As you can probably tell, Samizdata is undergoing a phase of collective preoccupation with Other Things just now, not least the difficulties associated with the programme Perry uses to run the thing. And to adapt Groucho Marx, any enterprise that relies on me might as well give up now and save itself the bother. The point being, I’m busy too, even if it may not look it. I’ll tell you all about it in due course, but not until I’ve done it thank you. A man’s got to know his limitations, failing to stick to public promises being one of my worst.
So let guest writer P.G. Wodehouse take up the slack. I swear on a stack of Jeeves paperbacks that I picked this paragraph, which is from The Code of the Woosters, completely at random. The only qualification I looked for was that it lacked inverted commas, because I especially like Wodehouse when he alone is doing the talking. Here is the random paragraph:
The whole situation recalled irresistibly to my mind something that had happened to me once up at Oxford, when the heart was young.

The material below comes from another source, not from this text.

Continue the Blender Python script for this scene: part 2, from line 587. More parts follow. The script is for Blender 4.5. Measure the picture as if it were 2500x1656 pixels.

It was during Eights Week, and I was sauntering on the river-bank with a girl named something that has slipped my mind, when there was a sound of barking – and a large, hefty dog came galloping up, full of beans and buck and obviously intent on mayhem. And I was just commending my soul to God and feeling that this was where the old flannel trousers got about thirty bobs’ worth of value bitten out of them, when the girl, waiting till she saw the whites of its eyes, with extraordinary presence of mind suddenly opened a coloured Japanese umbrella in the animal’s face. Upon which, it did three back somersaults and retired into private life.
Now I know what you’re thinking. What is this whole situation? Well to echo Clint Eastwood just once more, this time from the closing moments of Two Mules For Sister Sarah: I haven’t got time for that.
Bloody Antoine. You spend half your life trying to get him to do things, and then he does something just when you don’t want him to (see below), and makes nonsense of everything in this post so far, which you might as well have anyway.
I know that individual Muslims can be the salt of the earth. I too regret the passing of the kebab shop in Tachbrook Street. Some of my best friends are Muslims. The trouble is that when one of these Islam-versus-the-rest horrors erupts, it swallows up individual salt-of-the-earth Muslims along with everyone else. In Yugoslavia for example, happily married city folks who hardly even realised that their marriage was “mixed” suddenly got shot to hell.
Plus, I’m not in favour of a war for heaven’s sakes. I’m just frightened there might be one.
An “individualist” approach doesn’t cut it, because individuals ain’t the problem. But I’ll supply a more thoughtful response when I’ve more time. (Damn, another public promise.)